Sunday, March 30, 2008

Saturday night at the Coliseum

Because I am lazy. Because I did not watch the game. I give you more words of others:

Surviving Grady:
Well, that was interesting. Possibly the most surreal game I've ever watched. The stadium looked unfinished with metal towers jutting up in unlikely spots. The home plate radar guy appeared at times to be sitting on the umpire's shoulders. People milled around foul territory and a peanut vendor made a few sales to bored infielders. That's spring training.
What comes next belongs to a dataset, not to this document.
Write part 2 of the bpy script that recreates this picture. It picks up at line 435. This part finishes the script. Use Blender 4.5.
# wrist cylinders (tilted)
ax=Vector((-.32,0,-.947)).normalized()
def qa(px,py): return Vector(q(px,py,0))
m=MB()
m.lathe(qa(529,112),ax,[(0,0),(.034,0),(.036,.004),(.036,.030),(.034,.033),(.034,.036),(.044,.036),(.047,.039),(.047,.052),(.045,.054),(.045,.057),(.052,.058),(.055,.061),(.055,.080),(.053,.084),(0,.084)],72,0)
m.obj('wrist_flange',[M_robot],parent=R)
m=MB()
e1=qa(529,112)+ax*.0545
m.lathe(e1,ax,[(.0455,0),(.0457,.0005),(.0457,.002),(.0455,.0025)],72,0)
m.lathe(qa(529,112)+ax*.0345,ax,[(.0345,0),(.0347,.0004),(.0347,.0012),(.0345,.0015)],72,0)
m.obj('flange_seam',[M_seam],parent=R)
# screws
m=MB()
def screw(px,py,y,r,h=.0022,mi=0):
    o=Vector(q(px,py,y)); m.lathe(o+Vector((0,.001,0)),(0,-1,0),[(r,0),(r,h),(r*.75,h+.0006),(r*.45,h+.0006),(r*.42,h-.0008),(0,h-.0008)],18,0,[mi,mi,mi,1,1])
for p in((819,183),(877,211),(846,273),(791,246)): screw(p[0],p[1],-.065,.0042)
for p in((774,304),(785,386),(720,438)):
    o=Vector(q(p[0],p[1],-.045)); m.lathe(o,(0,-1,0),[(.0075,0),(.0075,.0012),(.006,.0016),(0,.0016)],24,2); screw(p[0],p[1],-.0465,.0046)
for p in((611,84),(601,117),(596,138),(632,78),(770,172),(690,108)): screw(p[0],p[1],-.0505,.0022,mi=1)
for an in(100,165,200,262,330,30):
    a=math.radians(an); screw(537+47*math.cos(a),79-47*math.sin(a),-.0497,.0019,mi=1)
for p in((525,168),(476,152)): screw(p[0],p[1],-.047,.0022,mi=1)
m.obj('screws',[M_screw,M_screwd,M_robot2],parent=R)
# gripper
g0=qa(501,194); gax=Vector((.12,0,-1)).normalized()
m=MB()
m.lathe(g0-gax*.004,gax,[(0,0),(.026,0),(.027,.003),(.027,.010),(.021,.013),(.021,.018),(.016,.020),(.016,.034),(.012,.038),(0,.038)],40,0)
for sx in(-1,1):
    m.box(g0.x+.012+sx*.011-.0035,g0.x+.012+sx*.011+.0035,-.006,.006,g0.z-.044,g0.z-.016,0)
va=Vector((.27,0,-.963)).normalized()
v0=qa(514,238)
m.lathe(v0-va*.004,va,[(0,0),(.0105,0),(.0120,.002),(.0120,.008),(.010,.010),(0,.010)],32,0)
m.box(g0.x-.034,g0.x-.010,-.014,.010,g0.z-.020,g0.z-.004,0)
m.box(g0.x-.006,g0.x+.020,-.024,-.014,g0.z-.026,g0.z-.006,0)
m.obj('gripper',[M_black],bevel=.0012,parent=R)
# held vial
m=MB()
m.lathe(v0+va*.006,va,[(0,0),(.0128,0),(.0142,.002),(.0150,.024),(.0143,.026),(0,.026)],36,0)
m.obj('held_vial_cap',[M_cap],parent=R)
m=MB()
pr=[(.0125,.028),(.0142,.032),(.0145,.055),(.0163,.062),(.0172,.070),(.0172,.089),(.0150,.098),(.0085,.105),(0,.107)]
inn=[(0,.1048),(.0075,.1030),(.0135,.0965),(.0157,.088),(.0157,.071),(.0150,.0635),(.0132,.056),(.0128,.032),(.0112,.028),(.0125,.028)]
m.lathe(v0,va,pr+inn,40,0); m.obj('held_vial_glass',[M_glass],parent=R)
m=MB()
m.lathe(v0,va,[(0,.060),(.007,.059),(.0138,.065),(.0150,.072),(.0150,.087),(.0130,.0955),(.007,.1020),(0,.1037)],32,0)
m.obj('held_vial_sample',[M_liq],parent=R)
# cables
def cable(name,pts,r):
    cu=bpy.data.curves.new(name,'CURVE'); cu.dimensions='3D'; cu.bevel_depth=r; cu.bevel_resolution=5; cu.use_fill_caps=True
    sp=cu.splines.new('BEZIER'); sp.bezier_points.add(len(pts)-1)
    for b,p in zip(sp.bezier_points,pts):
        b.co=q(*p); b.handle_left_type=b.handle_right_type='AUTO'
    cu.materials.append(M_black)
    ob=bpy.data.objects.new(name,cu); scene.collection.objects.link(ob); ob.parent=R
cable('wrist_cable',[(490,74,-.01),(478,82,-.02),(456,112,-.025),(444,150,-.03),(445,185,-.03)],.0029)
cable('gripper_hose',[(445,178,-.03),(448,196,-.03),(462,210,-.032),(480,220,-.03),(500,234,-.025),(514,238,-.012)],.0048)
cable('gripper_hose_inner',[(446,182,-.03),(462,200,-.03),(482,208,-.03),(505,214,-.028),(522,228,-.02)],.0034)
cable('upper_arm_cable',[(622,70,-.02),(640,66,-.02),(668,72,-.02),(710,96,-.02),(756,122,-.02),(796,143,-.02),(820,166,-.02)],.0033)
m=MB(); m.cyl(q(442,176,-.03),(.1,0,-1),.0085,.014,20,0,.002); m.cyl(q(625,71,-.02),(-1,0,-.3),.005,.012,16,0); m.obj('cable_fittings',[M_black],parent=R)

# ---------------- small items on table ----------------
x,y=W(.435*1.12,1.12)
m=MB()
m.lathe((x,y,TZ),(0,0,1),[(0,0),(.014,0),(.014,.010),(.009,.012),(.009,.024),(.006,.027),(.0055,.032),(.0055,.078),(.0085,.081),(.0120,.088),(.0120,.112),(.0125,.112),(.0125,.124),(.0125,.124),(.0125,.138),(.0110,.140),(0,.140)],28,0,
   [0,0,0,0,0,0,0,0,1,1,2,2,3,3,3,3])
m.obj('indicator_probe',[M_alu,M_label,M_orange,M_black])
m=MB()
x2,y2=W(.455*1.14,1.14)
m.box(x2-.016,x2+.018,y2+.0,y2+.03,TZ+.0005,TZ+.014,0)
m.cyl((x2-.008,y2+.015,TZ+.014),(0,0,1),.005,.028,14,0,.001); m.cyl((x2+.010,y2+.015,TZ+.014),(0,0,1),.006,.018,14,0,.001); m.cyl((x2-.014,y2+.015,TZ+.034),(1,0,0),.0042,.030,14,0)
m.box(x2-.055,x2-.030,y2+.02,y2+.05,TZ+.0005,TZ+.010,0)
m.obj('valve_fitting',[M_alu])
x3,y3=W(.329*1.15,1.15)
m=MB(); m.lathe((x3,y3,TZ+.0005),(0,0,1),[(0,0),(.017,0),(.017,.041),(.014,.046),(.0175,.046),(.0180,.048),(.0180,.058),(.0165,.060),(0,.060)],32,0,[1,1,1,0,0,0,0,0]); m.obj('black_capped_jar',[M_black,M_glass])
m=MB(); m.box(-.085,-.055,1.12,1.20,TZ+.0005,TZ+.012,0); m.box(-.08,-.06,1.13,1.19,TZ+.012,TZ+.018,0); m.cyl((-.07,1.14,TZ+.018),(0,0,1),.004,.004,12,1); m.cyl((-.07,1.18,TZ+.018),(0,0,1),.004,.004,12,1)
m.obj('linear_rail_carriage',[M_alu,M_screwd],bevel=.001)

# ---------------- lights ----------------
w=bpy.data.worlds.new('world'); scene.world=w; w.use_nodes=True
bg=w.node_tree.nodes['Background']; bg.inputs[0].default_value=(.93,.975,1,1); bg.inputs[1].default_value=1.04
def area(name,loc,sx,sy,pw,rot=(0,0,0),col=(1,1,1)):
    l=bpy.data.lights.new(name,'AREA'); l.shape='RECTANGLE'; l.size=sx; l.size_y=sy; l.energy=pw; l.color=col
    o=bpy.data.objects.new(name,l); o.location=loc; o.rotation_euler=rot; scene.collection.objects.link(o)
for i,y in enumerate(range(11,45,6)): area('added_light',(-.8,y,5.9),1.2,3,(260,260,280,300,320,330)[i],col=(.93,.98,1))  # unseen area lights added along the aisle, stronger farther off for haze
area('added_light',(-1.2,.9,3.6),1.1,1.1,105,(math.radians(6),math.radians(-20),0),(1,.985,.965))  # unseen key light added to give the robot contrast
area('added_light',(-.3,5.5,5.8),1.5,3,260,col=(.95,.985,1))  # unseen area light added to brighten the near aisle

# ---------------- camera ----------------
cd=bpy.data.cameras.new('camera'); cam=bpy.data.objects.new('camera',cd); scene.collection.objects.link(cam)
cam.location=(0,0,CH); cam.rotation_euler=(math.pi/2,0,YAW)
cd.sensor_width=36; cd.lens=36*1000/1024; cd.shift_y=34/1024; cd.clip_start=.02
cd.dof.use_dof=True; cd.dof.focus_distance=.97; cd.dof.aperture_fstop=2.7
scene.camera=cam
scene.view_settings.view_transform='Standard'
More surreal than the time Jose Canseco pitched? Let's not get crazy here.

Red Sox Monster:
It actually reminds me a great deal of the backyard whiffle ball field I played on as a kid, complete with the ridiculously cheap left field home runs, deep right field (had to hit it over the driveway at my house for a home run) and the tens of thousands of adoring fans (OK, so that was in my own 10-year-old mind).

The field I honed my skills on was very much like the Polo Grounds. Well, more like a bowling alley than the Polo Grounds, really. A bowling alley with trees scattered throughout. It was years before I realized that the reason I hit almost exclusively line drives up the middle in little league (not a bad approach, per se) was because I was trained at a young age to know that hitting it to either left or right would result in the ball being lost in a dense patch of poison ivy laden woods. It was years before I realized that my older brother made me retrieve the balls not because, as he said, I was "good at finding them," but because he enjoyed seeing me suffer with the poisonous ivies. And years more before I realized that the dense patch of poison ivy laden woods does not exist in most baseball diamonds. Except for Wrigley. As for the wiffle ball field of years later. Bryan can speak on that better than I. Jesus, we had ground rules arguments about once an inning. Except for when I was busy walking in runs. Then the ground rules didn't come into play so much.

MLB.com:
Perhaps Dr. Charles Steinberg, chief of marketing for the Dodgers, captured best the lure of "the opportunity to take people back to the time in their lives when they may have fallen in love with baseball."

Honestly, I'm kind happy he's gone. He did some nice things. The whole Ted Williams at the All Star Game thing was great. But on the whole he's one gimmicky sob.

Extra Bases:
Q: Did it feel gimmicky?
Tito: Yeah I mean in between every inning (there was ceremony), but everyone understood why and whoever was responsible did a good job. We knew what was going on and you just talk about before the game, the key to the night was being flexible.
It was OK.

Ah yes, that's the work of Dr. Steinberg. And you know what, it that does sound just like the time I may have fallen in love with baseball. Except for the whole ceremonies between every inning part.

Sh*********:
The Dodgers' Nomar Garciaparra addressed the crowd, then their manager, Joe Torre, took the mike and said, "There's not a better way to do this than against the Boston Red Sox . . . excuse me, the world champion Boston Red Sox. For some reason, it doesn't bother me to say that anymore."

I knew it! I knew he loves us.

Oh, Sox won 7-4. Wake was sharp. Kevin Ca$h hit a three-run dong. Papelbon gave up a home run.